### The task
Give back, exactly as written, the lines from the beginning of the listing through the one that contains "MB().tube([(-3.42 + 0.19".

### Provided material
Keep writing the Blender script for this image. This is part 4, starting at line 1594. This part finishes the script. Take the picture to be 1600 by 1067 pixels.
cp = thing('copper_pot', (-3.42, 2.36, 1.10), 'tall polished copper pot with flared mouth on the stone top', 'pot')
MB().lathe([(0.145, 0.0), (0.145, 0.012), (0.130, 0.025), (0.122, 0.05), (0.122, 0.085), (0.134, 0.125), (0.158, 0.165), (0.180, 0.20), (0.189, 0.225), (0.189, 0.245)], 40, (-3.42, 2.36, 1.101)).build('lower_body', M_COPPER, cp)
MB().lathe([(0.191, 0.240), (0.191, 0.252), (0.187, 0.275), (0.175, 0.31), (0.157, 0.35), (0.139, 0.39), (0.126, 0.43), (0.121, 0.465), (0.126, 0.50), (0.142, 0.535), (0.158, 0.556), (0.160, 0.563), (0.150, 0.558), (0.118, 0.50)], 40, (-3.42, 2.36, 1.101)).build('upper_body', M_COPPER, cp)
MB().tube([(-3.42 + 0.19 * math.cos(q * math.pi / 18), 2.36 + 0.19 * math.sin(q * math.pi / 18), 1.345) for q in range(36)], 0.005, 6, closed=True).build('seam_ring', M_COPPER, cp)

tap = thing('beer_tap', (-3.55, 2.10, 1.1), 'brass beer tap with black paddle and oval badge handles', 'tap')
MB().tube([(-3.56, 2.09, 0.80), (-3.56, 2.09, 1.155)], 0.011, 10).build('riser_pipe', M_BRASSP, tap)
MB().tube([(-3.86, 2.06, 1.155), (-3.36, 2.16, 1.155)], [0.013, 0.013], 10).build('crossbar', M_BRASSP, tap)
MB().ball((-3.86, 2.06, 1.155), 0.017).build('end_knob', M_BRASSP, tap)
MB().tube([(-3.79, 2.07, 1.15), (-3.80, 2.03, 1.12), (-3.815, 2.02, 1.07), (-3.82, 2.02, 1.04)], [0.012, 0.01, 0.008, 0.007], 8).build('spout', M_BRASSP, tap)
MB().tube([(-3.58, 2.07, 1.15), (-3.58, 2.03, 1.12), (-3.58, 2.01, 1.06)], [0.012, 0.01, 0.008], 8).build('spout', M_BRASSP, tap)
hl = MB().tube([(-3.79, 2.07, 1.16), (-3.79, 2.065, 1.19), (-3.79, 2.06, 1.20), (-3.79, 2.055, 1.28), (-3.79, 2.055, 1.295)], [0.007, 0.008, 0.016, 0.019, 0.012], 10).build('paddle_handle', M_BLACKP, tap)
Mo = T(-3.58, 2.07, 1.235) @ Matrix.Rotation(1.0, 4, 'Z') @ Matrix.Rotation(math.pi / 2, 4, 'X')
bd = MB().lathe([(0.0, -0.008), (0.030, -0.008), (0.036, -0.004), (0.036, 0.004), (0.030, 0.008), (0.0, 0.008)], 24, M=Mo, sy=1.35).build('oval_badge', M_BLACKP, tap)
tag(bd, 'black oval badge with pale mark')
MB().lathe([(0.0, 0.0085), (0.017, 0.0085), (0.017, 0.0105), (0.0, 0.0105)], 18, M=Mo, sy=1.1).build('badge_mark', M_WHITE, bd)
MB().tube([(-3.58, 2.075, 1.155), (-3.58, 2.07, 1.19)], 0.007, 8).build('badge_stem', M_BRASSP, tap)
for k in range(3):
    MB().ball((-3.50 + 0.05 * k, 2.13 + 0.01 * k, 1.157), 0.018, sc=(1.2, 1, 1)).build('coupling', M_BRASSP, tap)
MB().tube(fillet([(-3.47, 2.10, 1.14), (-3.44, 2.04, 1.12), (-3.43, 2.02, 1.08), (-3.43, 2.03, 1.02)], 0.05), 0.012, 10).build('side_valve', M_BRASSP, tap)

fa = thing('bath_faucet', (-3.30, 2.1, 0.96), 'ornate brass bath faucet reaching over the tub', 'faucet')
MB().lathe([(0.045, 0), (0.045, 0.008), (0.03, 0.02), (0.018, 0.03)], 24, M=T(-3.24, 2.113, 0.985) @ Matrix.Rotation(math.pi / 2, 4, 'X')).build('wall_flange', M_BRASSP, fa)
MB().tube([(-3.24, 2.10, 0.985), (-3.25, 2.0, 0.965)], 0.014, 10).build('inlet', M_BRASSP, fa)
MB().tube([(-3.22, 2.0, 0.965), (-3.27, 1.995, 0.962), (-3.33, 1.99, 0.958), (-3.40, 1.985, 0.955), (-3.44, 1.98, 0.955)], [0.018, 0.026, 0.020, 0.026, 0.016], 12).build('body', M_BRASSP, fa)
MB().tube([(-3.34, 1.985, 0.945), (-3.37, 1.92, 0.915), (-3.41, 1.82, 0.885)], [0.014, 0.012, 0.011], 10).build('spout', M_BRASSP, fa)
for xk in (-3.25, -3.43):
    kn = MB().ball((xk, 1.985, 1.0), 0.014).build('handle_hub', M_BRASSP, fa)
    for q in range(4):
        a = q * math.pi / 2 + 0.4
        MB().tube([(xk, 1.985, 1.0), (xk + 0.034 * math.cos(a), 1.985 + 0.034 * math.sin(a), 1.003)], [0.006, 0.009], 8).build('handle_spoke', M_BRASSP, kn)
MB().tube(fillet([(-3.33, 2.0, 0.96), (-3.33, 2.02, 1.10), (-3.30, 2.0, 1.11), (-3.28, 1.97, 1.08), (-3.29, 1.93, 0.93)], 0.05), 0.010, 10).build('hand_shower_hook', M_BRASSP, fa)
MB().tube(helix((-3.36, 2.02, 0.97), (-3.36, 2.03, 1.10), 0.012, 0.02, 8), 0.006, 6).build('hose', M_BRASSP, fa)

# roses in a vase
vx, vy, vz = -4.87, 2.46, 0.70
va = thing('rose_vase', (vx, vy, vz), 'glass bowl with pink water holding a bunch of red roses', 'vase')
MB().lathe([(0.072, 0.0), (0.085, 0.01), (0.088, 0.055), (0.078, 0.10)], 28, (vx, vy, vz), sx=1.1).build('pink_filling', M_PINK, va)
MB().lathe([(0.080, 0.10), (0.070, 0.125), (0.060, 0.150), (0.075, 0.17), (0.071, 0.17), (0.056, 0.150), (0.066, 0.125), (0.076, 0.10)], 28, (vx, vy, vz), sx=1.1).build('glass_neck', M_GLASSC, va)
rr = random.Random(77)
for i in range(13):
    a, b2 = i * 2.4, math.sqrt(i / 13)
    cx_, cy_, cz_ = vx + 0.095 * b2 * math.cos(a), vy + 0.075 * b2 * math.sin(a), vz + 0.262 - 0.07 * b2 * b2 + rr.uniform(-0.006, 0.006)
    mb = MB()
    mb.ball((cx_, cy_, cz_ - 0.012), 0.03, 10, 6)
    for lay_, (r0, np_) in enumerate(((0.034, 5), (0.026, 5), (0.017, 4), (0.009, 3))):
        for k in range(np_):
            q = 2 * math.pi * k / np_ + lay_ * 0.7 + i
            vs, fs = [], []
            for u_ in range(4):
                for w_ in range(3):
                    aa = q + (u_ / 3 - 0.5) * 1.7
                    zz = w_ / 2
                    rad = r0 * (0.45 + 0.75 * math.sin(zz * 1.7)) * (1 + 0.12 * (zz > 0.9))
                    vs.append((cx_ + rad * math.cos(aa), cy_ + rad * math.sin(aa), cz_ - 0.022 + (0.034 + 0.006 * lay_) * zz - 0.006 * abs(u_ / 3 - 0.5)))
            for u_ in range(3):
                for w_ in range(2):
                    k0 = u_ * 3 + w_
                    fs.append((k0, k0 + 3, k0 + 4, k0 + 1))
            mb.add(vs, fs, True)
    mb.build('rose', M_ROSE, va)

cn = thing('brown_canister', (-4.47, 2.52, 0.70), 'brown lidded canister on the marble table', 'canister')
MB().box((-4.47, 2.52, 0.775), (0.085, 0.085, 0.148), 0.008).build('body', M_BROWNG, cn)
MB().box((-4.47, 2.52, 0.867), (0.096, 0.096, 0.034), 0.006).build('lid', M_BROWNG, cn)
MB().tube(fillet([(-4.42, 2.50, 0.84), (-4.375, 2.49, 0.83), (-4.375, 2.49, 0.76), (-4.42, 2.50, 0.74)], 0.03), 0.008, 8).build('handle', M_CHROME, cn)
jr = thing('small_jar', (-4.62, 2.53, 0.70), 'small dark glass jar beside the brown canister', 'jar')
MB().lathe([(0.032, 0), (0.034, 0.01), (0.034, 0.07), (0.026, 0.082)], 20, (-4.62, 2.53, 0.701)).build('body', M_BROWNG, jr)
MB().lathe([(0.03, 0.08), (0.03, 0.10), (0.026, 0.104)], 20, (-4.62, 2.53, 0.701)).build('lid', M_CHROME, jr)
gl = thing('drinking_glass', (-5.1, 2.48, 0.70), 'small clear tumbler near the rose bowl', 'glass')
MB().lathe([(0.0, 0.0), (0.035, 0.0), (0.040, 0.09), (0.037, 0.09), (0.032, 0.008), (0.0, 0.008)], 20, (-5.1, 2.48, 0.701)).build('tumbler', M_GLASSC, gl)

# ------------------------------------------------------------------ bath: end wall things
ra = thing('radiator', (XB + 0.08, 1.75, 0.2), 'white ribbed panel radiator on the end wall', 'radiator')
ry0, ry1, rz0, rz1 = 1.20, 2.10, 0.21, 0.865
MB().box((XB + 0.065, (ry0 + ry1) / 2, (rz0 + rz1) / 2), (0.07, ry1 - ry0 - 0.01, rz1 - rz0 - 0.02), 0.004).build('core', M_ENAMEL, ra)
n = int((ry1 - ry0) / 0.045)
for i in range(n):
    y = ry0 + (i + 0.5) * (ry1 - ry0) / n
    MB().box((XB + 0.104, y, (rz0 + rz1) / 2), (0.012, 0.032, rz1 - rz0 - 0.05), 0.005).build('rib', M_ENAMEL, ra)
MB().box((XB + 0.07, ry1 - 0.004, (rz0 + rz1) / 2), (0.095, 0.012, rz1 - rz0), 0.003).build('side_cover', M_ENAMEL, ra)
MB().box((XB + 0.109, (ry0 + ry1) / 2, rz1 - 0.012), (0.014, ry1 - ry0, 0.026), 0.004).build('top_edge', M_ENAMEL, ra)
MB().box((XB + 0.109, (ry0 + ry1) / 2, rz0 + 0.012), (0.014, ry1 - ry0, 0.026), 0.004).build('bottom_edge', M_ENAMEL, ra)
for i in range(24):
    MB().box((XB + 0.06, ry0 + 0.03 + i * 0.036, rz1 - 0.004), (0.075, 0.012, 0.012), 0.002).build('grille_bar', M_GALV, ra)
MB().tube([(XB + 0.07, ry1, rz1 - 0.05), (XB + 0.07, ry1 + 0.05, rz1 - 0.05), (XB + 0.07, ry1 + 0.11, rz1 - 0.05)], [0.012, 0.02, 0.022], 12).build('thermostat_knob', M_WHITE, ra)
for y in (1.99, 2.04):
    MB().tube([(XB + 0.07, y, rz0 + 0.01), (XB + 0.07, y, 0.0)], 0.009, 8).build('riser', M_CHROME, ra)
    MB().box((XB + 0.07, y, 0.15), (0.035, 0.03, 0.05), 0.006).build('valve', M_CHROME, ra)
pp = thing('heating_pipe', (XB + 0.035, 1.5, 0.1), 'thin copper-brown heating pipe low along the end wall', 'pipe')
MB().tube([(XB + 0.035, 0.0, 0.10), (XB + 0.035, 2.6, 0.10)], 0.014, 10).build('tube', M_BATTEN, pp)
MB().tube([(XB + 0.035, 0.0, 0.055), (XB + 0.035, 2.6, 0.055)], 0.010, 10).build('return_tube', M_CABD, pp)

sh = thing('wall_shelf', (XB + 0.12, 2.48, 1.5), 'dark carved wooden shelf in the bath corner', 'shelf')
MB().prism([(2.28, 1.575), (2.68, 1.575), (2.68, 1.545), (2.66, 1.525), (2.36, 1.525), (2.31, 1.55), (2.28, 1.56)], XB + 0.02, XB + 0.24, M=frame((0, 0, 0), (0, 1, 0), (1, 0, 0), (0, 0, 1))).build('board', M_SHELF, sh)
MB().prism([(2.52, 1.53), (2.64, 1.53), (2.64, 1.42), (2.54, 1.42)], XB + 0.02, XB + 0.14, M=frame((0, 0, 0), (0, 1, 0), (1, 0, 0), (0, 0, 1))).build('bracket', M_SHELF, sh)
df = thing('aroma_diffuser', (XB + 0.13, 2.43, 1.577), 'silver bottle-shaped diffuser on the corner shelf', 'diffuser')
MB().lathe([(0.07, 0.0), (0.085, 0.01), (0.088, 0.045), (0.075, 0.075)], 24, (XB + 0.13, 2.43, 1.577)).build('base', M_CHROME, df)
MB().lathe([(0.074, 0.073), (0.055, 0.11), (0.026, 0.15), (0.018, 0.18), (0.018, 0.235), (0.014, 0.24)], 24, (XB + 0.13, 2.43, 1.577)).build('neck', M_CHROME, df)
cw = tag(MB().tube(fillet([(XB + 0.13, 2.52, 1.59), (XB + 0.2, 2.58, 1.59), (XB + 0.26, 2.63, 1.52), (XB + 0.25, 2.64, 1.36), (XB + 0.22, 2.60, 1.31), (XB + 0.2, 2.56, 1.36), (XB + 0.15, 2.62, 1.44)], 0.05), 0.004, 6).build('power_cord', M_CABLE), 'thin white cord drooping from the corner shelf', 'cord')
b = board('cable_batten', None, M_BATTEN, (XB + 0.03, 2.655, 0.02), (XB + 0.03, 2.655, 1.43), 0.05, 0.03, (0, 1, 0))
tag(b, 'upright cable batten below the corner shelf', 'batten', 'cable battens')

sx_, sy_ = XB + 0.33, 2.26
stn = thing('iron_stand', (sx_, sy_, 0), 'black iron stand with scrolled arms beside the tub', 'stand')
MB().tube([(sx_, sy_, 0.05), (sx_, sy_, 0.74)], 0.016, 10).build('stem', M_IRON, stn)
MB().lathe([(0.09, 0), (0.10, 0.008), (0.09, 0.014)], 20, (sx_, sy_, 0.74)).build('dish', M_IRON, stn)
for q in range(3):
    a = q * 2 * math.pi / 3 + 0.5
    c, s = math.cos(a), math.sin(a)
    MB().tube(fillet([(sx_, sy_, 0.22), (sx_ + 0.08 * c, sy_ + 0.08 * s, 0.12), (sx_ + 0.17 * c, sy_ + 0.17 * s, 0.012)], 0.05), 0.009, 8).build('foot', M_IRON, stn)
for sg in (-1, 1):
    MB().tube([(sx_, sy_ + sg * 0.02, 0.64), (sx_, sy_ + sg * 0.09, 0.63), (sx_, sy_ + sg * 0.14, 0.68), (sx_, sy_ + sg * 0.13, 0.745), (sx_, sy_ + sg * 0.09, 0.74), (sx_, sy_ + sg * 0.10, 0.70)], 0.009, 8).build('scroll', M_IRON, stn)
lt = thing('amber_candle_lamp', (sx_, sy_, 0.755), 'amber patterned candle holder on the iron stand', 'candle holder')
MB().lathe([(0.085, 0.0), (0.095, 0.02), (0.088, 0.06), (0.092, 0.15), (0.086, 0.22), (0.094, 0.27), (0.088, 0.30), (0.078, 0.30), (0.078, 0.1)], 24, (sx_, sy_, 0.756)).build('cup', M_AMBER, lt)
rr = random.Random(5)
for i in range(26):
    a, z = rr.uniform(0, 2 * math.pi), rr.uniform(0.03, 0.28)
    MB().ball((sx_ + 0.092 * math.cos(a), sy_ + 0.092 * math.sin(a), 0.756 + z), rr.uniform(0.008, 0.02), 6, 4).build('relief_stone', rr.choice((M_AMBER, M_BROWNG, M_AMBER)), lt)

### Result for this task
Keep writing the Blender script for this image. This is part 4, starting at line 1594. This part finishes the script. Take the picture to be 1600 by 1067 pixels.
cp = thing('copper_pot', (-3.42, 2.36, 1.10), 'tall polished copper pot with flared mouth on the stone top', 'pot')
MB().lathe([(0.145, 0.0), (0.145, 0.012), (0.130, 0.025), (0.122, 0.05), (0.122, 0.085), (0.134, 0.125), (0.158, 0.165), (0.180, 0.20), (0.189, 0.225), (0.189, 0.245)], 40, (-3.42, 2.36, 1.101)).build('lower_body', M_COPPER, cp)
MB().lathe([(0.191, 0.240), (0.191, 0.252), (0.187, 0.275), (0.175, 0.31), (0.157, 0.35), (0.139, 0.39), (0.126, 0.43), (0.121, 0.465), (0.126, 0.50), (0.142, 0.535), (0.158, 0.556), (0.160, 0.563), (0.150, 0.558), (0.118, 0.50)], 40, (-3.42, 2.36, 1.101)).build('upper_body', M_COPPER, cp)
MB().tube([(-3.42 + 0.19 * math.cos(q * math.pi / 18), 2.36 + 0.19 * math.sin(q * math.pi / 18), 1.345) for q in range(36)], 0.005, 6, closed=True).build('seam_ring', M_COPPER, cp)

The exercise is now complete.